Апофеозом 90-х годов в литературе была идея плюрализма. То есть роскоши, разнообразия. Самая мысль о каких-то «границах» внушала отвращение. На этом фоне поборники традиции, реализма смотрелись мрачными буками, человеками в футлярах. СС, или Сугубая Серьезность, — так определила Наталья Иванова образ мысли этих птеродактилей от литературы с их какими-то требованиями неизвестно чего и неизвестно к кому. Тем более требованиями — забавно подумать! — какой-то теплоты и сердечности.
Искусство — это зона риска, — поучал меня Александр Агеев в ответ на мою критику заумной и псевдоизощренной прозы Анатолия Королева. Утверждение правильное и бессодержательное. Искусство — это зона риска, потому что оно вообще — область жизни. Если Агеев думает иначе, тогда о чем речь? Рисковать во сне или в досужем воображении, рисковать, переставляя буквы на бумаге и не замечая ничего, кроме букв, конечно, приятно, но в чем тут риск? Рискованно только жизненное искусство. Там риск может оказаться и смертельным — не для одного его творца.

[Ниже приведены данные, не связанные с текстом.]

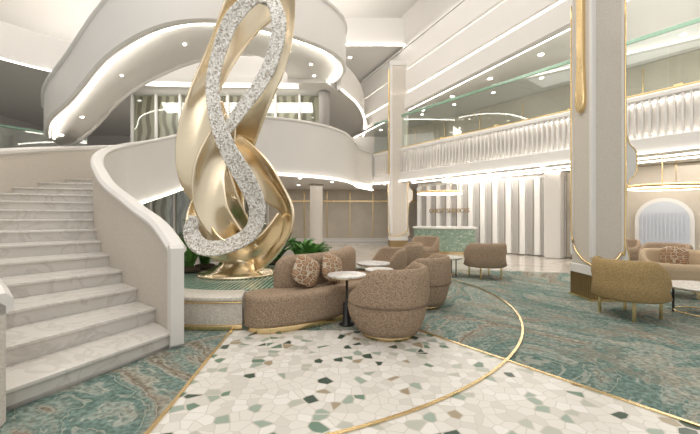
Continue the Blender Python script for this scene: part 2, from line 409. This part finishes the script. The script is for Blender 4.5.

В книге «Инцидент с классиком» (М., «Соло», «Новое литературное обозрение», 1998) Игоря Клеха — кстати, одного из самых эстетически рискованных писателей последнего десятилетия, — талантливо рассказано о том, какой неожиданный эффект производила проза Сэлинджера в умах и душах американцев и в частности — будущего убийцы Джона Леннона Чапмэна. Любопытно, что Клех (практик) как раз пишет о рискованности искусства как о серьезной проблеме, в отличие от Агеева, который (теоретик) проблему использует в качестве аргумента. Подозреваю, что органическая нелюбовь Клеха к реализму подспудно питается именно этим: чувством опасности буквального тождества жизни и искусства и, в возможном итоге, подмены жизни искусством, да еще и дурным искусством — то есть псевдожизненным.